XHTML Basic 1.0 includes web headings, paragraphs, lists, links, basic forms, tables and images. It leaves out frames and styles defined inside the document (you had to use external style sheets). This makes it much easier to stop web designers learning bad habits. Instead of just saying "don't spread formatting information throughout your document, put it in a style sheet", a syntax driven editor will enforce this rule with XHTML Basic. If the designer uses a non-conforming tool, their web pages will not validate when tested.

This is okay for teaching, but XHTML Basic left out some useful stuff for the real world. I use the "Target" attribute to do web pages for group presentations. When you click on an external link, this opens a second window on the browser. It works very well on in an Access Grid room, with multiple screens: the main presentation stays open on one screen and you can open referenced document on another. But XHTML Basic 1.0 doesn't have the target attribute.

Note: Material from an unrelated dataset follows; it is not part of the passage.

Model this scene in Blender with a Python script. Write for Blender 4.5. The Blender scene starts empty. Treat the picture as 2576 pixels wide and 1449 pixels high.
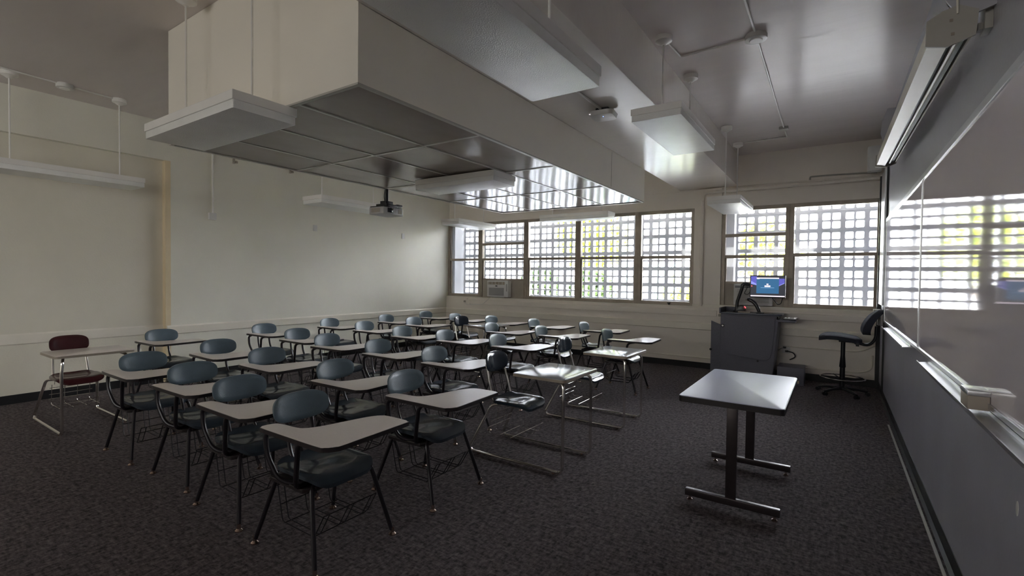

Also having to use external style sheets becomes annoying. You have to define a style sheet just to change one little part of a web page.

Revision, 1.1 of XHTML Basic the W3C have added these features back, along with:
  • XHTML Forms (defined in [XHTMLMOD])
  • Intrinsic Events (defined in [XHTMLMOD])
  • The value attribute for the li element (defined in [XHTMLMOD])
  • The inputmode attribute
Of course, it will be some time before tools support XHTML Basic 1.1 and there are some grumbles about it leaving the path of purity.

There is also a new "Mobile Web Best Practices 1.0 - Basic Guidelines", 2 November 2006, to help with doing web pages for phones, TVs and PDAs.